As war surplus Matador stocks dried up, in 1950 the company progressed to more extensively modified developments based on civilian AEC models in production at the time. Second-generation Douglas stump pullers were powered by a 9.6-litre, six-cylinder AEC diesel producing 125bhp at 1800rpm and 430ft-lb (583Nm) of torque at 1000rpm. With a 9.75ft wheelbase and weighing six tons unladen, they had a tractive effort of nine tons and were capable of climbing a 1 in 2 gradient at 12 tons gross.

Things have moved on somewhat in the intervening 50-odd years.
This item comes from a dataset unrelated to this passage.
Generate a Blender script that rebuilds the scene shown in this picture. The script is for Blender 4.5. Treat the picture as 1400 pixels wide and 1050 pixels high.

Today’s flagship Douglas tractor, the TBL-600, has a maximum tractive effort of 600 tonnes – prodigious by any standard. The TBL-600 is designed for moving aircraft as big as an 853-passenger Airbus A380 ‘super jumbo’, the largest airliner in commercial service. Current catalogued engine options for the TBL-600 are a Caterpillar C18 producing 700bhp at 2100rpm and 3198Nm at 1400rpm and a Cummins QSK 19 delivering 760bhp at 2100rpm and 3098Nm of torque at 1400rpm.

By the time FL Douglas died in the mid-1960s, financial realities resulted in wider restructuring. His zealous enthusiasm for mechanical ingenuity led to a firm of moderate size accumulating an exceptionally diverse assortment of product types, some sold in insufficient numbers to recoup development costs.

Sensibly, though probably with great reluctance, Douglas retreated from on/off road markets and elected to concentrate on two vehicle families, port and terminal tugs and civil and military aircraft towing tractors.